* _Exercise instructions_: Print the lines of the listing below verbatim from its first line through the line bearing "0.4, 0, 0.4)". Any pictures are to be omitted.

^^^^^^^^

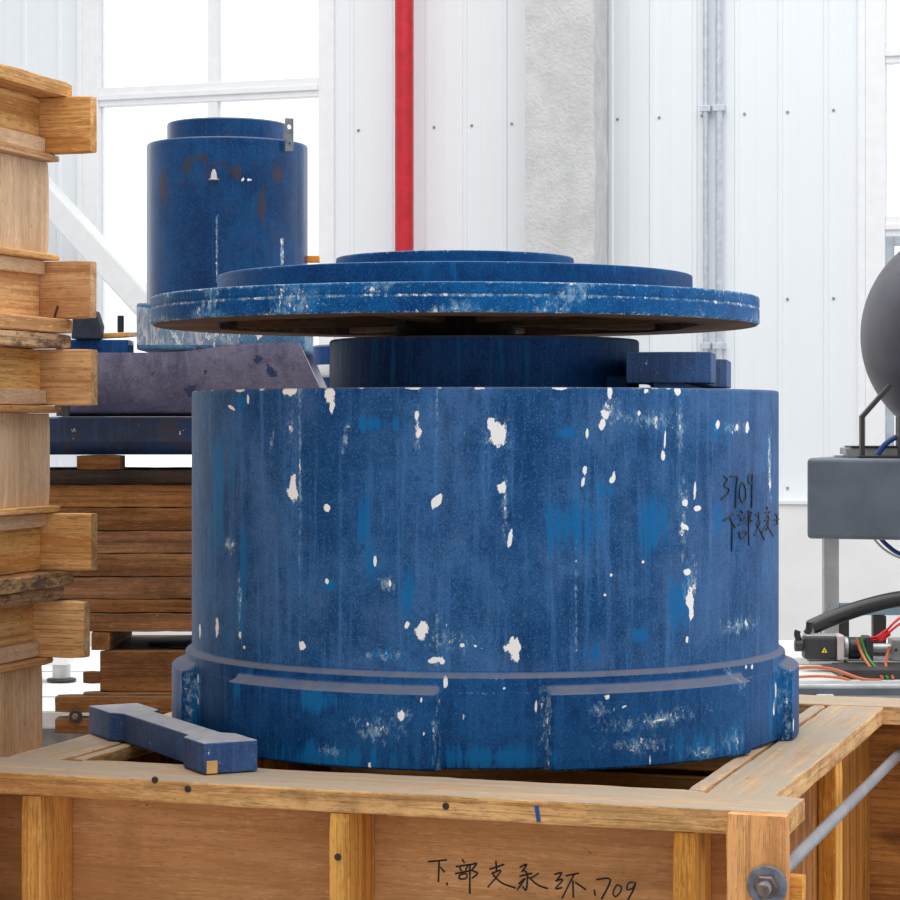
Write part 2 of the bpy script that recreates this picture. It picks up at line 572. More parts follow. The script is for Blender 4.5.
M['beddark'] = plain('machine_dark', srgb(46, 46, 48), 0.5)
M['orange'] = plain('orange_paint', srgb(244, 150, 40), 0.5)
M['wireorange'] = plain('orange_cable', srgb(190, 100, 60), 0.45)
M['wiregreen'] = plain('green_cable', srgb(50, 130, 60), 0.45)
M['wirered'] = plain('red_cable', srgb(214, 24, 40), 0.4)
M['wireblue'] = plain('blue_air_hose', srgb(24, 70, 140), 0.35)
M['wirewhite'] = plain('cream_cable', srgb(216, 208, 190), 0.5)
M['yellow'] = plain('warning_yellow', srgb(240, 212, 30), 0.5)
M['gasket'] = plain('dark_opening', srgb(22, 20, 20), 0.6)
M['bluetint'] = plain('pale_blue_plate', srgb(150, 178, 196), 0.4)
M['chalk'] = plain('pale_flange', srgb(196, 196, 198), 0.6)

n = N('rough_concrete_render')
c, _ = n.coords(False)
a = n.noise(c, 7.0, 6, 0.7); b = n.noise(c, 55.0, 4, 0.7)
col = n.mix(n.step(a, 0.3, 0.7), srgb(196, 197, 197), srgb(214, 215, 215))
col = n.mix(n.math('MULTIPLY', n.step(b, 0.64, 0.74), 0.5), col, srgb(150, 150, 150))
n.bump(n.math('ADD', a, b), 0.7, 0.012)
M['concrete'] = n.out(col, 0.85, 0, 0.2)

n = N('pale_epoxy_floor')
c, _ = n.coords(False)
a = n.noise(c, 1.2, 5, 0.6)
M['floor'] = n.out(n.mix(n.step(a, 0.3, 0.7), srgb(168, 166, 176), srgb(184, 183, 190)), 0.4, 0, 0.4)

n = N('window_glass')
tr = n.n('ShaderNodeBsdfTransparent'); gl = n.n('ShaderNodeBsdfGlossy'); mx = n.n('ShaderNodeMixShader'); fr = n.n('ShaderNodeFresnel')
gl.inputs['Roughness'].default_value = 0.02
tr.inputs['Color'].default_value = (0.97, 0.99, 0.99, 1)
fr.inputs['IOR'].default_value = 1.3
n.t.links.new(fr.outputs[0], mx.inputs[0]); n.t.links.new(tr.outputs[0], mx.inputs[1]); n.t.links.new(gl.outputs[0], mx.inputs[2])
n.t.links.new(mx.outputs[0], n.t.nodes['Material Output'].inputs[0])
M['glass'] = n.m

n = N('clear_plastic_film')
tr = n.n('ShaderNodeBsdfTransparent'); gl = n.n('ShaderNodeBsdfPrincipled'); mx = n.n('ShaderNodeMixShader')
gl.inputs['Base Color'].default_value = (0.8, 0.82, 0.84, 1); gl.inputs['Roughness'].default_value = 0.2
c, _ = n.coords(False)
w = n.noise(n.map(c, (60, 60, 12)), 1.0, 3, 0.6, 1.5)
n.put(mx.inputs[0], n.math('MULTIPLY_ADD', n.step(w, 0.45, 0.75), 0.55, 0.14))
n.t.links.new(tr.outputs[0], mx.inputs[1]); n.t.links.new(gl.outputs[0], mx.inputs[2])
n.t.links.new(mx.outputs[0], n.t.nodes['Material Output'].inputs[0])
M['film'] = n.m

# ================================================================ THE HALL
UW = 11.39        # inner face of the back wall
WL, WR, WT = -9.0, 2.4, 6.2
fl = box('floor', (WL, -2.5, -0.1), (WR, UW + 0.3, 0.0), M['floor'], bev=0)
tag(fl, kind='structure')

SILL = 1.16
WIN = [(-5.873, -4.448), (-1.666, -0.24)]
WTOP = 5.2


RIBS = [-4.325, -4.112, -3.91, -3.707, -3.494, -3.282, -3.07, -2.94, -2.727, -2.51, -2.297, -2.084, -1.859, -1.70]
RIBS = [-4.325 - 0.2125 * k for k in range(22, 0, -1)] + RIBS + [-1.70 + 0.2125 * k for k in range(1, 20)]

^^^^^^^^

* _Full answer_:
Write part 2 of the bpy script that recreates this picture. It picks up at line 572. More parts follow. The script is for Blender 4.5.
M['beddark'] = plain('machine_dark', srgb(46, 46, 48), 0.5)
M['orange'] = plain('orange_paint', srgb(244, 150, 40), 0.5)
M['wireorange'] = plain('orange_cable', srgb(190, 100, 60), 0.45)
M['wiregreen'] = plain('green_cable', srgb(50, 130, 60), 0.45)
M['wirered'] = plain('red_cable', srgb(214, 24, 40), 0.4)
M['wireblue'] = plain('blue_air_hose', srgb(24, 70, 140), 0.35)
M['wirewhite'] = plain('cream_cable', srgb(216, 208, 190), 0.5)
M['yellow'] = plain('warning_yellow', srgb(240, 212, 30), 0.5)
M['gasket'] = plain('dark_opening', srgb(22, 20, 20), 0.6)
M['bluetint'] = plain('pale_blue_plate', srgb(150, 178, 196), 0.4)
M['chalk'] = plain('pale_flange', srgb(196, 196, 198), 0.6)

n = N('rough_concrete_render')
c, _ = n.coords(False)
a = n.noise(c, 7.0, 6, 0.7); b = n.noise(c, 55.0, 4, 0.7)
col = n.mix(n.step(a, 0.3, 0.7), srgb(196, 197, 197), srgb(214, 215, 215))
col = n.mix(n.math('MULTIPLY', n.step(b, 0.64, 0.74), 0.5), col, srgb(150, 150, 150))
n.bump(n.math('ADD', a, b), 0.7, 0.012)
M['concrete'] = n.out(col, 0.85, 0, 0.2)

n = N('pale_epoxy_floor')
c, _ = n.coords(False)
a = n.noise(c, 1.2, 5, 0.6)
M['floor'] = n.out(n.mix(n.step(a, 0.3, 0.7), srgb(168, 166, 176), srgb(184, 183, 190)), 0.4, 0, 0.4)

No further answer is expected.